I hope that, you know, that will change some day when the facts are known. Maybe 20 years from now, when we review the Freedom of Information Act, using that in reviewing the records, someone would see that I just got a raw deal. ZAHN: President Taylor, finally tonight, we have been reporting all day long that Black Hawk helicopters landed with (UNINTELLIGIBLE) seven U.S. Marines. Is it your expectation that there will be more U.S. Marines in your capital city soon?

TAYLOR: Yes. I would hope so. I would hope so. Look, Liberia and the United States are (UNINTELLIGIBLE). We serve as the longest ally on the continent of Africa. We hope Africa, all of the hoopla about the trip to Africa, the Bush administration can seriously look at what they intend to do in Liberia.

We welcome them in Liberia. As president, I've welcomed them. I do not think whatever that United States soldier will have any problems in Liberia.

I hope President Bush and the Bush administration will seize this moment in time and in history to do something constructive for the Liberian people and the Liberian nation. We Liberians feel that they owe it to us. They ought to do something for us. Over 156 years, they've really done nothing.

We want to get out the camera, and all the news, and (UNINTELLIGIBLE) shot news strips, and get down to seriously looking at the reconstruction of Liberia, and economic construct, social construct, a political construct that the Liberian people will say, Well, our president took it all. He became the fall guy. He took off. He left office.
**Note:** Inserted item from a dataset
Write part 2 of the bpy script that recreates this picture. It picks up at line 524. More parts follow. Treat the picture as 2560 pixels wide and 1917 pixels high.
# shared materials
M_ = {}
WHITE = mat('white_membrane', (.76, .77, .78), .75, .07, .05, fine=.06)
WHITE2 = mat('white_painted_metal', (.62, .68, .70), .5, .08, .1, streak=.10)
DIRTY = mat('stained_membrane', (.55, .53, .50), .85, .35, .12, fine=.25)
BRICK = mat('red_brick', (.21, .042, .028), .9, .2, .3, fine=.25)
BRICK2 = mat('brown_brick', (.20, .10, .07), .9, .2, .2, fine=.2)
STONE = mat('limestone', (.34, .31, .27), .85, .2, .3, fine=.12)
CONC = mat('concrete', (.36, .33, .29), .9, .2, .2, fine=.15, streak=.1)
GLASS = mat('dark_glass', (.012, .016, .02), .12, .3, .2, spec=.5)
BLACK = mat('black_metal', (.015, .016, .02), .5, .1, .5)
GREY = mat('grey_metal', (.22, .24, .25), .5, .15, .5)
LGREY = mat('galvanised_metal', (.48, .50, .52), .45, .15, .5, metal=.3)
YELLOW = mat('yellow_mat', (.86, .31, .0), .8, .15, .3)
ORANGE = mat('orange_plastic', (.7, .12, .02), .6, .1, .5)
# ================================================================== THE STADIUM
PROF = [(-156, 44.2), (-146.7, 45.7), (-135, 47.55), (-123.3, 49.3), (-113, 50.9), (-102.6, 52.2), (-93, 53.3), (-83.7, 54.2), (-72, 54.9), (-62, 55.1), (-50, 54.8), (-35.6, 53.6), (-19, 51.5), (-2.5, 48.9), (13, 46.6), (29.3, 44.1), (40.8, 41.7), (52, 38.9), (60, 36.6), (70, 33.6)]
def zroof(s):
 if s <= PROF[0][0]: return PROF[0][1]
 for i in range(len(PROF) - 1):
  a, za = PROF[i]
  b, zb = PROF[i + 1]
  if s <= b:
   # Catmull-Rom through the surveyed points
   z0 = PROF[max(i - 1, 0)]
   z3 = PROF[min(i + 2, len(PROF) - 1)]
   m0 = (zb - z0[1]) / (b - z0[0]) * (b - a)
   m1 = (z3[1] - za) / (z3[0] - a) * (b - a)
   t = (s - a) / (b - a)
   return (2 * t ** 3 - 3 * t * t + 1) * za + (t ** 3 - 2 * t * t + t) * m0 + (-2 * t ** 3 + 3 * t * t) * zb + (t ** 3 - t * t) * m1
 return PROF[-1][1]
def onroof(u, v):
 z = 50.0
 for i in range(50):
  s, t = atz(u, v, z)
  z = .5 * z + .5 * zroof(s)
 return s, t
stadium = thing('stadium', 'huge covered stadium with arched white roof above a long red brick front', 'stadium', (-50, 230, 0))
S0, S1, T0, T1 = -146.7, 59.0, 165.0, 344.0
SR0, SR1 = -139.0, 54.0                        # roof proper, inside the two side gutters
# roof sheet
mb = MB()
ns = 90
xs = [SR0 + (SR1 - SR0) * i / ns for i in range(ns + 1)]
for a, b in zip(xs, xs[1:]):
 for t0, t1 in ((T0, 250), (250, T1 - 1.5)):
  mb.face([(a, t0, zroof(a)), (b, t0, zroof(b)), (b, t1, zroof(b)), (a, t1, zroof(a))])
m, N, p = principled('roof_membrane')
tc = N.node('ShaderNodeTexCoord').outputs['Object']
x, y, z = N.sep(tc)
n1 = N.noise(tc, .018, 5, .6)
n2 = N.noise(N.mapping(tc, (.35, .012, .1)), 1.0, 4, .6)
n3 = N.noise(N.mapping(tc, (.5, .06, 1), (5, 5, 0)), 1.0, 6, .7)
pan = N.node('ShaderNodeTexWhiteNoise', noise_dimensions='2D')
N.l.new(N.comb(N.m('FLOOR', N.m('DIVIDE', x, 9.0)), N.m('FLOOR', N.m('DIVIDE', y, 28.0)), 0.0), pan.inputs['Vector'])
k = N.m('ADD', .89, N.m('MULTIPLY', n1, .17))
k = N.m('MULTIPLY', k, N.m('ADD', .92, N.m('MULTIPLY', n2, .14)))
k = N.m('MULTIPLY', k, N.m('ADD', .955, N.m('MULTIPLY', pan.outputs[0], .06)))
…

And we would like to see the (UNINTELLIGIBLE) dividends.

We're looking forward, and I think this is a challenge to President Bush, and I guess, from what I can see as a man of God, I expect that he will live up to this challenge and do something for the Liberian people.

ZAHN: President Charles Taylor, thank you for your time this evening.

Just a quick rejoinder, as a reminder of what the Bush administration has been saying all along, they have accused Mr. Taylor of being one of the instigators of the civil war that has claimed more than 200,000 lives, created up to 1 million refugees, and shattered Liberia's infrastructure.